Poems and prose: Rebecca Kaiser Gibson, who runs The Loom poetry reading series in Harrisville (theloompoetry.com) and is the author of books including the novel The Promise of a Normal Life and the poetry collection Girl as Birch, has several events in September. She will discuss her experience teaching poetry in Hyderabad, India, in the presentation “The Gods Next Door, a Glimpse into India” on Wednesday, Sept. 13, at 6:30 p.m. at the Derry Public Library (64 E Broadway in Derry; derrypl.org, 432-6140); go online to register. On Sunday, Sept. 17, at 1:30 p.m. she will be at Del Rossi’s Trattoria (73 Brush Brook Road in Dublin) with Oliver De La Paz. See rebeccakaisergibson.com for more on the author.

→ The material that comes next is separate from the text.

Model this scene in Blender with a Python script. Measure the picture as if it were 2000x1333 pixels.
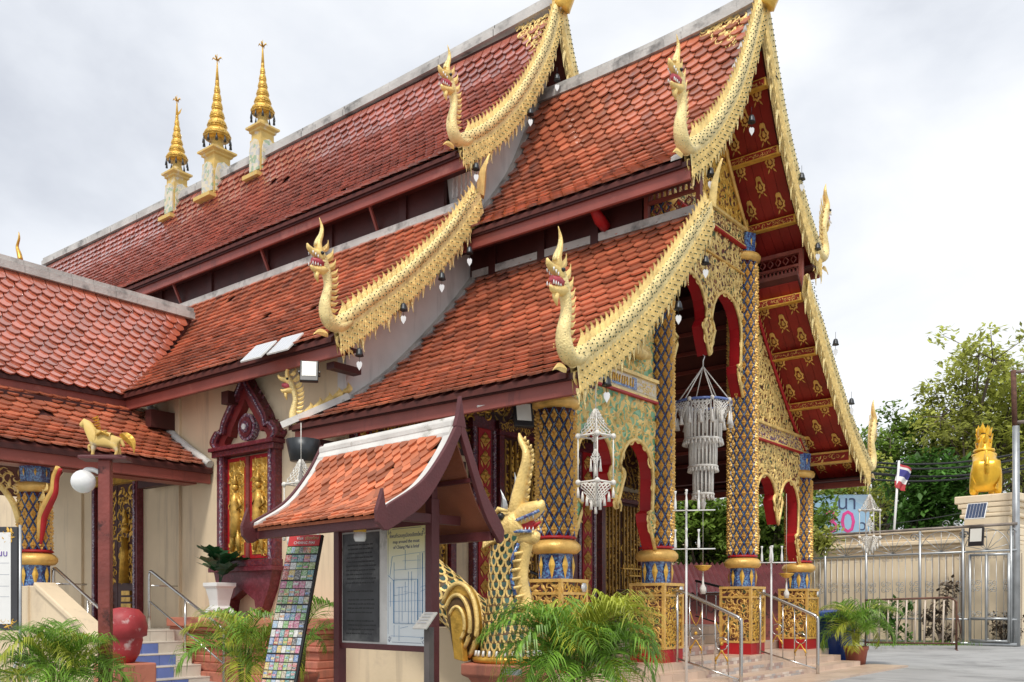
import bpy, math, random
from mathutils import Vector as V, Matrix as MX
random.seed(7)
for o in list(bpy.data.objects): bpy.data.objects.remove(o)
S = bpy.context.scene
COL = S.collection
rad = math.radians
# ------------------------------------------------------------------ camera
cam = bpy.data.cameras.new('camera'); camo = bpy.data.objects.new('camera', cam); COL.objects.link(camo)
TH = math.atan(0.8)
CAMP = V((7.5, -14.75, 1.25))
camo.location = CAMP; camo.rotation_euler = (rad(90), 0, TH)
cam.sensor_width = 36; cam.lens = 32.4; cam.shift_y = 0.2593; cam.clip_start = .1; cam.clip_end = 900
S.camera = camo
# ------------------------------------------------------------------ sky, sun, exposure
SUN_AZ, SUN_EL = rad(-62), rad(56)          # azimuth of the direction towards the sun, from +X
wd = bpy.data.worlds.new('World'); S.world = wd; wd.use_nodes = True
nt = wd.node_tree; nt.nodes.clear(); N = nt.nodes.new; L = nt.links.new
out = N('ShaderNodeOutputWorld'); bg = N('ShaderNodeBackground'); bg.inputs[1].default_value = .1
sky = N('ShaderNodeTexSky'); sky.sky_type = 'NISHITA'; sky.sun_disc = False
sky.sun_elevation = SUN_EL; sky.sun_rotation = math.pi/2 - SUN_AZ; sky.dust_density = 2.5
tc = N('ShaderNodeTexCoord'); mp = N('ShaderNodeMapping'); mp.inputs['Scale'].default_value = (1, 1, 2.2)
n1 = N('ShaderNodeTexNoise'); n1.inputs['Scale'].default_value = 1.7; n1.inputs['Detail'].default_value = 7; n1.inputs['Roughness'].default_value = .52
n1.inputs['Distortion'].default_value = .35
r1 = N('ShaderNodeValToRGB'); e = r1.color_ramp.elements
e[0].position = .36; e[0].color = (3.8, 4.0, 4.45, 1); e[1].position = .63; e[1].color = (6.5, 6.6, 6.75, 1)
q = r1.color_ramp.elements.new(.49); q.color = (5.3, 5.5, 5.85, 1)
mx = N('ShaderNodeMix'); mx.data_type = 'RGBA'; mx.inputs[0].default_value = .93
L(tc.outputs['Generated'], mp.inputs['Vector']); L(mp.outputs[0], n1.inputs['Vector']); L(n1.outputs['Fac'], r1.inputs[0])
L(sky.outputs[0], mx.inputs[6]); L(r1.outputs[0], mx.inputs[7]); L(mx.outputs[2], bg.inputs[0]); L(bg.outputs[0], out.inputs[0])
sl = bpy.data.lights.new('sun', 'SUN'); sl.energy = 1.5; sl.angle = rad(10); sl.color = (1, .95, .87)
so = bpy.data.objects.new('sun', sl); COL.objects.link(so)
sd = V((math.cos(SUN_EL)*math.cos(SUN_AZ), math.cos(SUN_EL)*math.sin(SUN_AZ), math.sin(SUN_EL)))
so.rotation_euler = sd.to_track_quat('Z', 'Y').to_euler(); so.location = (0, -20, 30)
vs = S.view_settings; vs.view_transform = 'Standard'; vs.look = 'None'; vs.exposure = .74; vs.gamma = 1; vs.use_curve_mapping = False
S.render.engine = 'CYCLES'; S.cycles.max_bounces = 6; S.cycles.diffuse_bounces = 3; S.cycles.glossy_bounces = 3
S.cycles.transparent_max_bounces = 6; S.cycles.use_denoising = True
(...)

September at Balin: Balin Books (375 Amherst St. in Nashua, 417-7981, balinbooks.com) has author events on the schedule for September. New Hampshire author Paul August will discuss his novel The Canaries on Saturday, Sept. 9, at 1 p.m. On Tuesday, Sept. 12, Melanie Brooks will read from her memoir A Hard Silence and discuss it with author Suzanne Strempek Shea, according to a social media post from the bookstore. See melaniebrooks.com for more on the author and her book. (Brooks will also be at the Bookery in Manchester on Sept. 14, Toadstool Bookshop in Peterborough on Sept. 16 and Gibson’s in Concord on Sept. 20.) On Saturday, Sept. 23, at 2 p.m. catch the return of naturalist author Sy Montgomery and wildlife artist Matt Patterson, this time with their book Of Time and Turtles: Mending the World, Shell by Shattered Shell, which is slated for release Sept. 19. The duo were at Balin earlier this year for The Book of Turtles. See symontgomery.com for more on all of Montgomery’s works.

Off to see the wizard
Tickets are on sale now for The Wizard of Ozat the Palace Theatre (80 Hanover St. in Manchester; palacetheatre.org, 668-5588). The show, which boasts the familiar songs performed by the cast and a live orchestra and “masterful special effects,” opens the 2023-2024 St. Mary’s Bank Performing Arts Series, according to a video posted on the Palace’s social media. This professional production runs Friday, Sept. 8, through Sunday, Sept. 24, with shows at 7:30 p.m. on Fridays and Saturdays and 2 p.m. on Saturdays and Sundays as well as Thursday, Sept. 21, at 7:30 p.m. Tickets cost $49 for adults, $28 for 12 and under and $33 for seniors, according to the website.